Podrá asumirse esta posición como algo banal, pero es tan delgada la línea entre la paz y la moda de la paz, que uno comienza a dudar de ese discurso impuesto desde el gobierno y aupado por sus medios. Todos, tanto los enemigos del conflicto y como los amigos del posconflicto, son tan responsables de nuestra situación como de la aplicación de un modelo de desarrollo fracasado. Bueno, sí puede llamársele modelo a eso que cada gobierno hace para beneficiarse a sí mismo o a las mismas minorías de siempre. Casi una veintena de gobiernos que diseñaron igual número de planes y programas para seguir por la misma senda. Algo se ha hecho sin duda, el desarrollo a veces se salta a los gobiernos y las multinacionales lo saben.

De modo que esta la apuesta por la paz, resulta diferente. Mucho va de la noche de farra y borrachera de Guadalupe Salcedo y sus hombres -ya amnistiados-, con encopetados políticos capitalinos como Germán Zea, Pacho Eladio Ramírez y Juan Lozano y Lozano; a la asistencia de negociadores de la Farc al concierto de los Rolling Stones o el partido de béisbol entre Cuba y Estados Unidos. Tal vez todos terminaron borrachos, pero los primeros terminaron muertos esa noche. Sin mencionar el exterminio sistemático, físico y jurídico de la Unión Patriótica, años después. De tres candidatos presidenciales. De tantos hombres que creyeron en la paz y las negociaciones.

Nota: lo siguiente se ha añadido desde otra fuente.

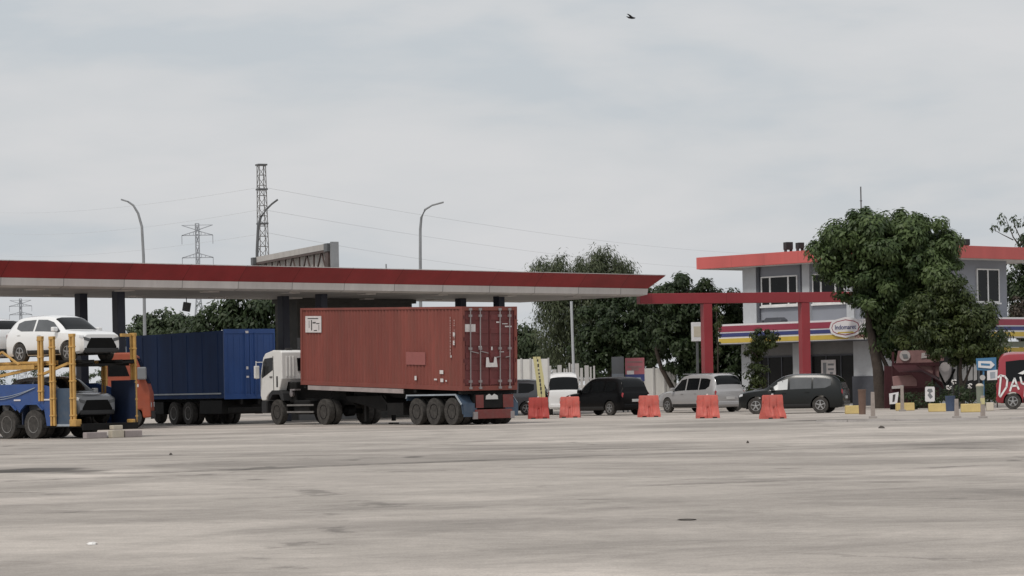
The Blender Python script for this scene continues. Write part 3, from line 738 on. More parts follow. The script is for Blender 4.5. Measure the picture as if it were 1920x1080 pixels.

Han sido tantos años de guerra -cada violentólogo tiene una fecha diferente- que estos días de paz parecen más un delirio que una realidad. Menos ataques, menos hostigamientos, menos emboscadas. Solo algunos efectivos golpes mediáticos. Pobres medios, están asustadísimos, sobre qué van a informar. Pobre Estado, esta asustadísimo, a quién culpar por todas las desgracias de la nación. Pobre pueblo, ahora le dicen que está en paz y llevan medio siglo diciéndole que está en guerra. Y en términos  efectivos, las dos son unas mentiras del tamaño de Colombia, o de Cuba, o del mar territorial que perdimos con Nicaragua, o de la zona de despeje en el Caguán, o de San José de Ralito. En suma, no importa el tamaño sino el desempeño. Y no me he salido del tema.

Son tan inmensas las brechas socioeconómicas en Colombia, que es factible que el posconflicto no alcance para resolverlas y que de nuevo las promesas se incumplan y el resentimiento vuelva con una violencia que nos habita, que llevamos incubada y emerge cuando algún dispositivo de marginalidad, de inequidad, de iniquidad, lo detona. Ojalá no ocurra, pero puede ocurrir. Se le ha incumplido tanto a este país y a  quienes se han acercado a la paz y han firmado acuerdos. Han caído luego abatidos por una mano tan invisible como efectiva. El hambre no sabe de bandos opuestos. La necesidad no conoce de procesos. La iniquidad, esa injustica histórica, esa gran maldad en el modo de obrar, no se soluciona con firmas, sino con hechos concretos. La paz -todos sabemos- no se decreta.